Y lo de pequeño es sólo por la extensión, setenta y ocho páginas si somos estrictos. Para lo demás habría que usar otros adjetivos que me reservo por tópicos. Hablo de una novela corta de Hidalgo Bayal, Gonzalo de nombre, y ya citado en este blog, que se titula con desmedido y frustrante acierto Campo de amapolas blancas. La mejor definición que se me ocurre para este libro me la ha dado alguien muy crítico -para mal- con él, y es la definición de su protagonista: un héroe por pintar. Eso es lo que hace el narrador-testigo: pintarlo mediante la escritura, que es lo mismo que recordarlo para no olvidarlo nunca. Y el resultado es una historia que se lee en una hora pero se recuerda durante mucho más tiempo.
El comienzo de la novela es ya original. En ella, el narrador se sorprende por la precisión con la que los narradores en primera persona recuerdan gestos y detalles que sucedieron hace años, tanto da que sean cinco o diez como cuarenta. Y esta idea es el camino que sigue con coherencia toda la novela, nunca se debe olvidar, siempre hay que ir. Así de bien lo expresa Landero en el epílogo: el tono está impregnado por la poquedad de la evocación.

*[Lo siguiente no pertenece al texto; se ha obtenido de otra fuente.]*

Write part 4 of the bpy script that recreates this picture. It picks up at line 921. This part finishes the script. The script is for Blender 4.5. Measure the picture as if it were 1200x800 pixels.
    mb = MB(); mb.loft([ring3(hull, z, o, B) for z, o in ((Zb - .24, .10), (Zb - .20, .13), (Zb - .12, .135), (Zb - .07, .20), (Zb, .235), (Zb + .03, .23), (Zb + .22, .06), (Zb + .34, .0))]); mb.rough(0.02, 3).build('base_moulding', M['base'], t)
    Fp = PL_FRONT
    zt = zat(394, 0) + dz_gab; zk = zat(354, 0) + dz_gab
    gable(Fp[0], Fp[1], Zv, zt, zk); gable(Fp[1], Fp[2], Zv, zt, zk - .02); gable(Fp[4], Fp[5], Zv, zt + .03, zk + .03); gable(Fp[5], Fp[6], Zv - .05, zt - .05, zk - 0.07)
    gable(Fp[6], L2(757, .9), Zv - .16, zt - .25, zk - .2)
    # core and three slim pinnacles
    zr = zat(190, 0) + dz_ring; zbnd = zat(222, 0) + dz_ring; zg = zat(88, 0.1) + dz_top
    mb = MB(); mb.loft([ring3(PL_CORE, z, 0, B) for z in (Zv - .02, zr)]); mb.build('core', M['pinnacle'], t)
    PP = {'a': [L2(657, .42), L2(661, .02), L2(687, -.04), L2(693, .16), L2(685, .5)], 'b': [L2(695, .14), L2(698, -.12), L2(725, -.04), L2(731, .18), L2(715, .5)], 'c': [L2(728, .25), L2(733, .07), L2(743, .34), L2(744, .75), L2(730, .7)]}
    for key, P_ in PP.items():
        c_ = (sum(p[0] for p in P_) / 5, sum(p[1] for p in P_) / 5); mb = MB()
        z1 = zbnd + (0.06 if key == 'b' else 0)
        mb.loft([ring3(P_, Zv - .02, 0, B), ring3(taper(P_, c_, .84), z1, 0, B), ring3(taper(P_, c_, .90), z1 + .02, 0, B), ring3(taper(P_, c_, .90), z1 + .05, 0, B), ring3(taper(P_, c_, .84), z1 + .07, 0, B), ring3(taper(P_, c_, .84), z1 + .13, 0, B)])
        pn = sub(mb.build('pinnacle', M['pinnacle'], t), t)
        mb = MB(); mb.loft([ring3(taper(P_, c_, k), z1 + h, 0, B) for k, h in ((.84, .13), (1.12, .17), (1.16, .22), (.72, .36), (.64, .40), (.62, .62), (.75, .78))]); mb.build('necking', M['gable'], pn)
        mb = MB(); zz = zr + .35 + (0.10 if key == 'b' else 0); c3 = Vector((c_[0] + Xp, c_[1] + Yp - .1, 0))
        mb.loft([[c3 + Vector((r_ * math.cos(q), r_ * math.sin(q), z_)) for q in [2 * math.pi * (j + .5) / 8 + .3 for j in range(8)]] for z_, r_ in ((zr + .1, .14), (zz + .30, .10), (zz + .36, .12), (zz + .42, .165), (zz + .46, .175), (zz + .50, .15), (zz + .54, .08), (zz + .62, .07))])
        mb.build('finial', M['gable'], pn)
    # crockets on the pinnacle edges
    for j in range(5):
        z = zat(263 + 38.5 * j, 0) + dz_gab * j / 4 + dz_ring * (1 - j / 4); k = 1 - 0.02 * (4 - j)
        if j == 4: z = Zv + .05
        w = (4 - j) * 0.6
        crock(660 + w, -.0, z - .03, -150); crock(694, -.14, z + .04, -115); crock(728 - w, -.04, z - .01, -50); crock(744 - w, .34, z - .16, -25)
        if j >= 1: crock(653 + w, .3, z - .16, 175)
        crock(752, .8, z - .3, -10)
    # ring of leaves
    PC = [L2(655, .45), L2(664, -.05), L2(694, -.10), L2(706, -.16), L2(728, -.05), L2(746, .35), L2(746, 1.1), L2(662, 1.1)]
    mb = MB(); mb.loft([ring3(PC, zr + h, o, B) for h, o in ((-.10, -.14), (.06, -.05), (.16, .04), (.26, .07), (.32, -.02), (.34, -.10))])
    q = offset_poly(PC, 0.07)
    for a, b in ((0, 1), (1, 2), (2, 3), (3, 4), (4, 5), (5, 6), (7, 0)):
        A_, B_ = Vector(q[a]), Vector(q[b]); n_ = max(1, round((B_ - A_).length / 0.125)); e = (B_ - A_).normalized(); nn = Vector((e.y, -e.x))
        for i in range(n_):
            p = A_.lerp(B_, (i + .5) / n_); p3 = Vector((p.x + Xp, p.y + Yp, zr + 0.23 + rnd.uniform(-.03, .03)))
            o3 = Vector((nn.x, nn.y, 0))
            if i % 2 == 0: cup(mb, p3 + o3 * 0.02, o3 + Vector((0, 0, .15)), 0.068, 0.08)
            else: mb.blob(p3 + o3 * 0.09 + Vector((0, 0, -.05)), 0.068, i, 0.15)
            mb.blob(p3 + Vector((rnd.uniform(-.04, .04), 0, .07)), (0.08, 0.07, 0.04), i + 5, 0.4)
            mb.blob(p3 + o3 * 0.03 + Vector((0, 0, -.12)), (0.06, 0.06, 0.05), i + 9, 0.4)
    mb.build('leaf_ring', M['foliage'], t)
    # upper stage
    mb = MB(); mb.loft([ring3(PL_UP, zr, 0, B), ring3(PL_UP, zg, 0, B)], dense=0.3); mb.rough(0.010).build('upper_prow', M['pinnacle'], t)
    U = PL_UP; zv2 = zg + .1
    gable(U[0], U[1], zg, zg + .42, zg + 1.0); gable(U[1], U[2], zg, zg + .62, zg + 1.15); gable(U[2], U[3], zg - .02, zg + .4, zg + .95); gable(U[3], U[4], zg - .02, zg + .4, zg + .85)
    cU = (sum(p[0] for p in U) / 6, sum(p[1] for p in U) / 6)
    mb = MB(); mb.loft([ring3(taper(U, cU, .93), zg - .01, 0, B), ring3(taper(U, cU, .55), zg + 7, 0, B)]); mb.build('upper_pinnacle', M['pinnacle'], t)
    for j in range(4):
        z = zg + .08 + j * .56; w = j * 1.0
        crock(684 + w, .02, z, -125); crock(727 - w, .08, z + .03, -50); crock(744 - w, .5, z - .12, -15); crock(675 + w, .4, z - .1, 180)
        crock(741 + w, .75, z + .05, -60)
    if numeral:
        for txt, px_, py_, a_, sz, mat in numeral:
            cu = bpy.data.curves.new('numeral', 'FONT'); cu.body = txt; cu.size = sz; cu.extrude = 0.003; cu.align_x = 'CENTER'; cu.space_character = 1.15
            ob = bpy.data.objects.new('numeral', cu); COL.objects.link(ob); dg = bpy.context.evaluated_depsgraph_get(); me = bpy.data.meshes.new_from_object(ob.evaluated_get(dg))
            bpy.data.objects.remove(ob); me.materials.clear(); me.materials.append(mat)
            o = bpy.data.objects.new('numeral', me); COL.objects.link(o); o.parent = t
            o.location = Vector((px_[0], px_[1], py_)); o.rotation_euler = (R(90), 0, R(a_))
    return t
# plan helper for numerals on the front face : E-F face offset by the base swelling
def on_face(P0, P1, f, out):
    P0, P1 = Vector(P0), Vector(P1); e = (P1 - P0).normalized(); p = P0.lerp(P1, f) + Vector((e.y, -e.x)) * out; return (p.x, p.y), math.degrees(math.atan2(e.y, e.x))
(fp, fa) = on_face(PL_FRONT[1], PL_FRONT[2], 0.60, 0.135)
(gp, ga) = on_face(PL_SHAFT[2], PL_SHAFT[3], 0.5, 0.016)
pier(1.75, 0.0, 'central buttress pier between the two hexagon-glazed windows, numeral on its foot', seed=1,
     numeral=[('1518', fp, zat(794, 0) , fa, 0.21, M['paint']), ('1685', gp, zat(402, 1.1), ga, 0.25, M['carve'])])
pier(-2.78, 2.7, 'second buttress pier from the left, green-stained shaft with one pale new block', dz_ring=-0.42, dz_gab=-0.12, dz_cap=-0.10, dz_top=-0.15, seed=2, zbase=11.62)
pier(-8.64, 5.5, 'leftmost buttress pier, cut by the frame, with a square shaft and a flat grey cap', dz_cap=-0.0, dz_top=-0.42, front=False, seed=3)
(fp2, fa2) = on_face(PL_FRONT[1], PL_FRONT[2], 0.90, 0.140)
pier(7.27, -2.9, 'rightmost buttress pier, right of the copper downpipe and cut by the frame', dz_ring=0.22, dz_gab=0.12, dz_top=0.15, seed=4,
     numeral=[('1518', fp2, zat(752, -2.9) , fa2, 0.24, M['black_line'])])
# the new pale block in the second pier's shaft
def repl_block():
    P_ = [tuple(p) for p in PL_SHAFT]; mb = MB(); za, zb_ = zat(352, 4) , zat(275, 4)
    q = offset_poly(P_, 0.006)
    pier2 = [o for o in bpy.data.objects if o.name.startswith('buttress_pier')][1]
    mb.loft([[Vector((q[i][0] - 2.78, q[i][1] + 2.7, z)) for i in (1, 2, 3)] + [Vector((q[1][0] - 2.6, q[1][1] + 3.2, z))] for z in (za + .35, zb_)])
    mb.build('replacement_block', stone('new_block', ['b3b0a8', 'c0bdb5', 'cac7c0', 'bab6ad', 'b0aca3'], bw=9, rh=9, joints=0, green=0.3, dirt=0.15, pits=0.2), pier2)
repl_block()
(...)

Y luego está el lenguaje y la manera de utilizarlo. Dejo de nuevo que sea Landero quien me quite la palabra (para qué luchar): Tengo la sensación de que Gonzalo rehúye sistemáticamente, poderosamente, el encuentro frontal con las emociones. Prefiere dar un rodeo intelectual, pero como yo creo que tampoco le convence del todo, al final usa la ironía [y cómo la usa] para defenderse de la tentación intelectual y de la tentación sentimental.
En definitiva, muy recomendable. A mí me ha confirmado lo que ya me temía: cada día me gustan más las novelas cortas.